Israeli Prime Minister Benjamin Netanyahu has better democratic credentials than these other leaders (though his tenure has been marked by persistent corruption charges). But like the others he has tacitly ignored violations of the law that benefit him, such as the continued expansion of Jewish settlements in occupied Palestine. The basis of his long tenure as Prime Minister has been his appeal to the narrowest chauvinistic prejudices of Israelis. Netanyahu openly campaigned for Trump in last year’s election, and Trump has just rewarded him by recognizing Jerusalem as Israel’s capital (even though it is also claimed by the Palestinians).
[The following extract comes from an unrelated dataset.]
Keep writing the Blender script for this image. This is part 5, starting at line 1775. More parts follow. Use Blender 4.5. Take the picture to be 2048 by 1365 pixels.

These leaders don’t necessarily get along with each other, but they all get along with Trump. There is a tacit authoritarian democratic Axis with Trump at its center. What they share (unlike traditional dictators) is an adept manipulation of democratic procedures to get and keep power, even as they have little or no commitment to the obligations of democratically elected leaders to respect the rights of their critics to criticize, of their opposition to oppose, and of the voters to vote them out. On the contrary, once they have gained election, they all use the levers of power to stay in power by any means necessary.

How much kinship does Trump have with these men? Just recall that he was prepared to contest last November’s election, if he hadn’t won under the arcane and archaic rule of the Electoral College. Without serious evidence, he would have refused to recognize the legitimacy of Hillary Clinton’s election, and sent the country into a prolonged political crisis.

In contrast, Al Gore, with a much stronger case in 2000, chose to accept the 5-4 Supreme Court decision that handed the presidency to George W. Bush. That’s the difference between a democrat (no adjective) and and authoritarian democrat.